* **WHAT YOU HAVE TO DO**: Scan the data that follows and count the lines with the string "high"; answer with the count alone.

* **INPUT FOR THIS TASK**:
⟨
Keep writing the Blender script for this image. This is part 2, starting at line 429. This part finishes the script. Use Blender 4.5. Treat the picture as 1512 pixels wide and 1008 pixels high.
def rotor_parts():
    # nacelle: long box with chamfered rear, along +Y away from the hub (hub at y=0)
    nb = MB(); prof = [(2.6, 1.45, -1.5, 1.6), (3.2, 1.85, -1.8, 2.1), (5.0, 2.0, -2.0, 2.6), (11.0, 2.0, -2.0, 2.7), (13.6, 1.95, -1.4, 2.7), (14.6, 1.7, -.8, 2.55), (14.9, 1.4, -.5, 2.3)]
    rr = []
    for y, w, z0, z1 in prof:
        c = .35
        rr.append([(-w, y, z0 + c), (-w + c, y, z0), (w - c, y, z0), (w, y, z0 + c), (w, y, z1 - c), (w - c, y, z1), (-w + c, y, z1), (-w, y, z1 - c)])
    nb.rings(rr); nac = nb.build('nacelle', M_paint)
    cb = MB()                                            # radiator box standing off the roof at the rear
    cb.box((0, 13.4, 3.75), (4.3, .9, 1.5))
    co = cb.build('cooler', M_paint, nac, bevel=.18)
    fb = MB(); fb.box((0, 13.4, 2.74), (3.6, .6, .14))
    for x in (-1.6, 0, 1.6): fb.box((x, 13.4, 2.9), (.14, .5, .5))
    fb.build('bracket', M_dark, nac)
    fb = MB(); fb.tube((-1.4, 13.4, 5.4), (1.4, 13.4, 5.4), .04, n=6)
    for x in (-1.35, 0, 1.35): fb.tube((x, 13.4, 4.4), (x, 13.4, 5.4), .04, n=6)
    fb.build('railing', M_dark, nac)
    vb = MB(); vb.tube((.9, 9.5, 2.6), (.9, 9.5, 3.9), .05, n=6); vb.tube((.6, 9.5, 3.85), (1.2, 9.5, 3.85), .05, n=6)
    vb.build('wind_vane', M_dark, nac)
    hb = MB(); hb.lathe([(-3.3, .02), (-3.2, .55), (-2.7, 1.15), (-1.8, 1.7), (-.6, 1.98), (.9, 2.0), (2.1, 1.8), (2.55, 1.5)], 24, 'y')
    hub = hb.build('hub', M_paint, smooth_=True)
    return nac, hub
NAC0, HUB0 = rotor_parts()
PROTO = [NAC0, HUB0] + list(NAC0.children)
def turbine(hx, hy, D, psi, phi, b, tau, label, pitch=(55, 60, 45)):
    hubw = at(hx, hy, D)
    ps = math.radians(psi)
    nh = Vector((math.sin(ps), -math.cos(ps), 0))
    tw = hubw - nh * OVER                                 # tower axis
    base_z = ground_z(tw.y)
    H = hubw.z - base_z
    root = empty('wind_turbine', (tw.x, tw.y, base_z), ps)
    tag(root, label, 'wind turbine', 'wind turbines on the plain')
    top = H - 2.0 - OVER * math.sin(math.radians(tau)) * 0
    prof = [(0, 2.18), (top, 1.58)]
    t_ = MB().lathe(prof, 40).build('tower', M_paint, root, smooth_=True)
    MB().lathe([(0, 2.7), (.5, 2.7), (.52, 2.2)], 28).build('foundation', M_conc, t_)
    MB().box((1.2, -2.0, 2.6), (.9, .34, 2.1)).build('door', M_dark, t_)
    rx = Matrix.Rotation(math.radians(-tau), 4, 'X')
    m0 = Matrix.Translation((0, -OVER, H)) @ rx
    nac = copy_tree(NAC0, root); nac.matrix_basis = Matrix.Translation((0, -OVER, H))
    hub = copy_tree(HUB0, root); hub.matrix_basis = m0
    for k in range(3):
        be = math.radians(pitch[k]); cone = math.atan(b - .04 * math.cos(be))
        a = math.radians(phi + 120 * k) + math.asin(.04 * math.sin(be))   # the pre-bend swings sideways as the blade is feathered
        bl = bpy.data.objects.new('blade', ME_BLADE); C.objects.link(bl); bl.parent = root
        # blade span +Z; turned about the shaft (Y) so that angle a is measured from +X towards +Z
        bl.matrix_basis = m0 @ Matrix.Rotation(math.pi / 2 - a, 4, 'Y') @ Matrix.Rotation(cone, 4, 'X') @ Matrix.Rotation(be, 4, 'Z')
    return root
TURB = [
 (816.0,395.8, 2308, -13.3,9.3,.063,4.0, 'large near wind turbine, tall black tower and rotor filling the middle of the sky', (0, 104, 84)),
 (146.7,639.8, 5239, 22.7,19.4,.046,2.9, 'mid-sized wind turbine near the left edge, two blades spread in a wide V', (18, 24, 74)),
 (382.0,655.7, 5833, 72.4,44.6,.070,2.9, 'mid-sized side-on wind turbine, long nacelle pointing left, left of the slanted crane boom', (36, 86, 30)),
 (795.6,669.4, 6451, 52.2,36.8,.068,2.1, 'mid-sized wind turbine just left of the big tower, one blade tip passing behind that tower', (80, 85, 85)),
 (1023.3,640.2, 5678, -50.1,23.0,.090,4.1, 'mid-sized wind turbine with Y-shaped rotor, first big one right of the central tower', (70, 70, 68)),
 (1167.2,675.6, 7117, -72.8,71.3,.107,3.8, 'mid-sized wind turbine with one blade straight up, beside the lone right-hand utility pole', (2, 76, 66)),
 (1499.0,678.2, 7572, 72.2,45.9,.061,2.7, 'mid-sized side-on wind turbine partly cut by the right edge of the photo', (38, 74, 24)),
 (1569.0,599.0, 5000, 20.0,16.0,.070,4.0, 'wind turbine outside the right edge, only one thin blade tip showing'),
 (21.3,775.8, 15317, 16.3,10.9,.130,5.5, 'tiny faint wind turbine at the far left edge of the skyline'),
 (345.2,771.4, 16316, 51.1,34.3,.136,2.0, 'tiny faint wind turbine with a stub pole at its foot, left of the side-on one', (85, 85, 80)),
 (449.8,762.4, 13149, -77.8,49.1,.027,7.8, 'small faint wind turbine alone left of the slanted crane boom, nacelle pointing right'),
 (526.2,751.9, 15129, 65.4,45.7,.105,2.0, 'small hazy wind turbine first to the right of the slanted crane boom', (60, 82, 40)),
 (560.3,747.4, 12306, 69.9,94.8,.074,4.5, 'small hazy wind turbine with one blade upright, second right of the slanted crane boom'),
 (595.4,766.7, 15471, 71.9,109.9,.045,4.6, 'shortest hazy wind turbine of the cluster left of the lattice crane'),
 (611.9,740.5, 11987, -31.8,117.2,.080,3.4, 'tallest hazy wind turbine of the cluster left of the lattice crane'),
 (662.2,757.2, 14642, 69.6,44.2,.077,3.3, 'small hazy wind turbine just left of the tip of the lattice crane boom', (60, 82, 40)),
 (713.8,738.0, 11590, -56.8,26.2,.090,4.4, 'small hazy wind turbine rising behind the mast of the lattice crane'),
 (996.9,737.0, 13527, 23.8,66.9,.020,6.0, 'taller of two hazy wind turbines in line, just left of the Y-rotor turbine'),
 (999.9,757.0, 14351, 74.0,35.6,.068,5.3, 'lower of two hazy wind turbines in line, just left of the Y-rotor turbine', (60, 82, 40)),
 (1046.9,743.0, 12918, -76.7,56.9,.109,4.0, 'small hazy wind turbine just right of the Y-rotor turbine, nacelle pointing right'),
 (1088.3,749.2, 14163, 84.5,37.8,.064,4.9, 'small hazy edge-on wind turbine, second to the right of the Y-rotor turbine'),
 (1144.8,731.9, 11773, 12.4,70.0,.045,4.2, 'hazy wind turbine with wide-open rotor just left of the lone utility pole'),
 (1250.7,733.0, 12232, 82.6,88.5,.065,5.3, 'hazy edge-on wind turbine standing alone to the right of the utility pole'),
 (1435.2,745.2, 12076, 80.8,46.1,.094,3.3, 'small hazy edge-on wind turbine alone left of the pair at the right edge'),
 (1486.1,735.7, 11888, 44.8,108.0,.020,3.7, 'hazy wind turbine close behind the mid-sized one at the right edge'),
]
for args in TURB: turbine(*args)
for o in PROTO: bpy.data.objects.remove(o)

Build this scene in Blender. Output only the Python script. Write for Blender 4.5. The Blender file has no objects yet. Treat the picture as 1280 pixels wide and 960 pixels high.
⟩
* **ANSWER FOR THIS EXERCISE**: 2